**Stored data**
[Begin]
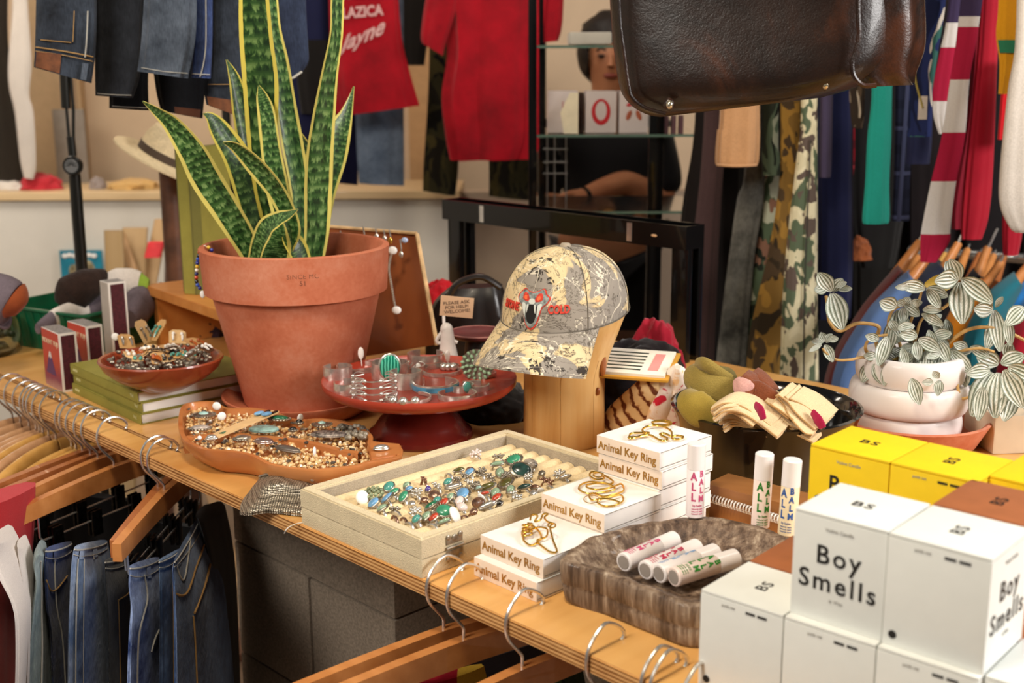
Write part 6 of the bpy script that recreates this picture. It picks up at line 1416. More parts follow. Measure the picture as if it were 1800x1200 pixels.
uj('dark navy jeans with a square leather patch, partly behind the plant',d_u1,[(372,-230,440,-230),(373,0,438,0),(372,90,436,90),(362,150,438,150),(366,185,436,210)],2.03,[patchd('leather_patch',-.98,.85,.86,.995,m_lp,.004),seamline('waist_seam',[(-.9,.74),(.9,.74)],m_tht,.0007)])
uj('dark jeans with a brown patch hanging behind the light washed leg',d_blk,[(268,-230,362,-230),(268,60,362,60),(275,150,360,150),(285,195,355,208)],2.12,[patchd('leather_patch',-.35,.9,.88,.99,plain('dark leather patch','#5a3018',.7,var=.2),.004)])
uj('very dark indigo jeans behind the tall leaves',d_ind,[(436,-230,505,-230),(436,0,505,0),(440,100,505,95),(445,150,500,150)],2.10,[seamline('side_seam',[(.3,.2),(.2,.95)],m_thr)])
uj('navy jeans with pale frayed hem, right end of the upper rack',D('#1a2034','#3c4862'),[(488,-230,536,-230),(486,0,538,0),(494,70,542,80),(502,110,541,112),(503,142,520,138)],2.02,[seamline('hem_stitch',[(-.9,.93),(.2,.96),(.95,.87)],m_thr,.002)])
# ---------------------------------------------------------------- things on the back ledge
ly=4.62; lz=ledge+.016
def backbox(name,label,cat,xl,xr,yt,yb,Y,d,mat,bev=.004,grp=None):
    a,b_=aty(xl,yb,Y),aty(xr,yt,Y); bm=NB(); add_box(bm,((a.x+b_.x)/2,Y+d/2,(a.z+b_.z)/2),(abs(b_.x-a.x),d,abs(b_.z-a.z)),bev=bev); o=finish(name,bm,mat,None,True); fix(o,label,cat,grp); return o
heap('sneaker','small red sneaker on the back ledge at the left','shoe',0,0,0,.085,.06,.055,cloth('red canvas','#c0303a',.15,20),None,2,Vector((aty(72,335,ly).x,ly,lz)))
heap('sneaker','white shoe at the far left of the back ledge','shoe',0,0,0,.085,.05,.035,cloth('white canvas','#d8cfc4',.1,20),None,4,Vector((aty(14,335,ly).x,ly,lz)))
heap('folded_cloth','cream and ochre cloth lying on the back ledge below the straw hat','cloth',0,0,0,.10,.07,.035,cloth('cream ochre cloth','#d4ab6c',.25,14),None,6,Vector((aty(235,330,ly).x,ly,lz)))
heap('grey_cone','small grey pointed object on the back ledge','ornament',0,0,0,.03,.03,.045,cloth('grey stone','#9a8d88',.1,20),None,7,Vector((aty(172,330,ly).x,ly,lz)))
hang('white_shirt','white shirt hanging on the wall at the upper left','shirt',cloth('off white cotton','#cfc5bb',.1,10),[(24,-220,38,-220),(22,0,48,0),(14,110,54,110),(16,155,50,165),(26,200,58,200),(35,280,62,285),(42,312,58,315)],4.55,.3,'clothes at the far left wall')
hang('dark_coat','dark coat hanging at the far left edge','coat',cloth('dark brown wool','#2b241c',.3,8),[(-60,-220,18,-220),(-60,60,12,60),(-60,150,28,150),(-60,320,40,318)],4.62,.2,'clothes at the far left wall')
backbox('mirror_panel','grey upright panel behind the rack pole','panel',103,146,192,335,4.85,.02,plain('grey panel','#8d8378',.5,.0,0,.06))
# straw hat on a brown stand
hat=thing('straw_hat','pale straw hat with a dark band on a brown stand by the green book','hat',aty(285,290,2.75))
hc=aty(292,286,2.75); m_straw=cloth('straw','#dec79e',.15,60,.8,200,0,.6)
Mh=Matrix.Translation(hc)@Matrix.Rotation(math.radians(28),4,'Y')
bm=NB(); add_lathe(bm,[(0,.075),(.03,.080),(.055,.072),(.066,.045),(.070,.012),(.078,.002),(.105,-.004),(.122,.000),(.122,.003),(.10,-.001),(.074,.0),(0,.0)],48,M=Mh); finish('straw_body',bm,m_straw,hat,True)
bm=NB(); add_lathe(bm,[(.0705,.006),(.0715,.006),(.0695,.028),(.068,.028),(.0705,.006)],48,M=Mh); finish('hat_band',bm,plain('dark hat band','#4a3a2c',.8),hat,True)
bm=NB(); q=aty(300,330,2.78); add_tube(bm,[Vector((q.x,q.y,.02)),Vector((q.x,q.y,hc.z-.02))],[.026,.020,.018,.024],16); add_lathe(bm,[(0,0),(.12,0),(.12,.02),(.04,.03),(0,.03)],32,c=(q.x,q.y,0)); o=finish('hat_stand',bm,plain('brown turned wood','#5e3a26',.5,var=.2),None,True); fix(o,'brown wooden post holding the straw hat','stand')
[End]
**Work instructions**
Take the listing above and restate it word for word, without its pictures.

**Expected answer**
Write part 6 of the bpy script that recreates this picture. It picks up at line 1416. More parts follow. Measure the picture as if it were 1800x1200 pixels.
uj('dark navy jeans with a square leather patch, partly behind the plant',d_u1,[(372,-230,440,-230),(373,0,438,0),(372,90,436,90),(362,150,438,150),(366,185,436,210)],2.03,[patchd('leather_patch',-.98,.85,.86,.995,m_lp,.004),seamline('waist_seam',[(-.9,.74),(.9,.74)],m_tht,.0007)])
uj('dark jeans with a brown patch hanging behind the light washed leg',d_blk,[(268,-230,362,-230),(268,60,362,60),(275,150,360,150),(285,195,355,208)],2.12,[patchd('leather_patch',-.35,.9,.88,.99,plain('dark leather patch','#5a3018',.7,var=.2),.004)])
uj('very dark indigo jeans behind the tall leaves',d_ind,[(436,-230,505,-230),(436,0,505,0),(440,100,505,95),(445,150,500,150)],2.10,[seamline('side_seam',[(.3,.2),(.2,.95)],m_thr)])
uj('navy jeans with pale frayed hem, right end of the upper rack',D('#1a2034','#3c4862'),[(488,-230,536,-230),(486,0,538,0),(494,70,542,80),(502,110,541,112),(503,142,520,138)],2.02,[seamline('hem_stitch',[(-.9,.93),(.2,.96),(.95,.87)],m_thr,.002)])
# ---------------------------------------------------------------- things on the back ledge
ly=4.62; lz=ledge+.016
def backbox(name,label,cat,xl,xr,yt,yb,Y,d,mat,bev=.004,grp=None):
    a,b_=aty(xl,yb,Y),aty(xr,yt,Y); bm=NB(); add_box(bm,((a.x+b_.x)/2,Y+d/2,(a.z+b_.z)/2),(abs(b_.x-a.x),d,abs(b_.z-a.z)),bev=bev); o=finish(name,bm,mat,None,True); fix(o,label,cat,grp); return o
heap('sneaker','small red sneaker on the back ledge at the left','shoe',0,0,0,.085,.06,.055,cloth('red canvas','#c0303a',.15,20),None,2,Vector((aty(72,335,ly).x,ly,lz)))
heap('sneaker','white shoe at the far left of the back ledge','shoe',0,0,0,.085,.05,.035,cloth('white canvas','#d8cfc4',.1,20),None,4,Vector((aty(14,335,ly).x,ly,lz)))
heap('folded_cloth','cream and ochre cloth lying on the back ledge below the straw hat','cloth',0,0,0,.10,.07,.035,cloth('cream ochre cloth','#d4ab6c',.25,14),None,6,Vector((aty(235,330,ly).x,ly,lz)))
heap('grey_cone','small grey pointed object on the back ledge','ornament',0,0,0,.03,.03,.045,cloth('grey stone','#9a8d88',.1,20),None,7,Vector((aty(172,330,ly).x,ly,lz)))
hang('white_shirt','white shirt hanging on the wall at the upper left','shirt',cloth('off white cotton','#cfc5bb',.1,10),[(24,-220,38,-220),(22,0,48,0),(14,110,54,110),(16,155,50,165),(26,200,58,200),(35,280,62,285),(42,312,58,315)],4.55,.3,'clothes at the far left wall')
hang('dark_coat','dark coat hanging at the far left edge','coat',cloth('dark brown wool','#2b241c',.3,8),[(-60,-220,18,-220),(-60,60,12,60),(-60,150,28,150),(-60,320,40,318)],4.62,.2,'clothes at the far left wall')
backbox('mirror_panel','grey upright panel behind the rack pole','panel',103,146,192,335,4.85,.02,plain('grey panel','#8d8378',.5,.0,0,.06))
# straw hat on a brown stand
hat=thing('straw_hat','pale straw hat with a dark band on a brown stand by the green book','hat',aty(285,290,2.75))
hc=aty(292,286,2.75); m_straw=cloth('straw','#dec79e',.15,60,.8,200,0,.6)
Mh=Matrix.Translation(hc)@Matrix.Rotation(math.radians(28),4,'Y')
bm=NB(); add_lathe(bm,[(0,.075),(.03,.080),(.055,.072),(.066,.045),(.070,.012),(.078,.002),(.105,-.004),(.122,.000),(.122,.003),(.10,-.001),(.074,.0),(0,.0)],48,M=Mh); finish('straw_body',bm,m_straw,hat,True)
bm=NB(); add_lathe(bm,[(.0705,.006),(.0715,.006),(.0695,.028),(.068,.028),(.0705,.006)],48,M=Mh); finish('hat_band',bm,plain('dark hat band','#4a3a2c',.8),hat,True)
bm=NB(); q=aty(300,330,2.78); add_tube(bm,[Vector((q.x,q.y,.02)),Vector((q.x,q.y,hc.z-.02))],[.026,.020,.018,.024],16); add_lathe(bm,[(0,0),(.12,0),(.12,.02),(.04,.03),(0,.03)],32,c=(q.x,q.y,0)); o=finish('hat_stand',bm,plain('brown turned wood','#5e3a26',.5,var=.2),None,True); fix(o,'brown wooden post holding the straw hat','stand')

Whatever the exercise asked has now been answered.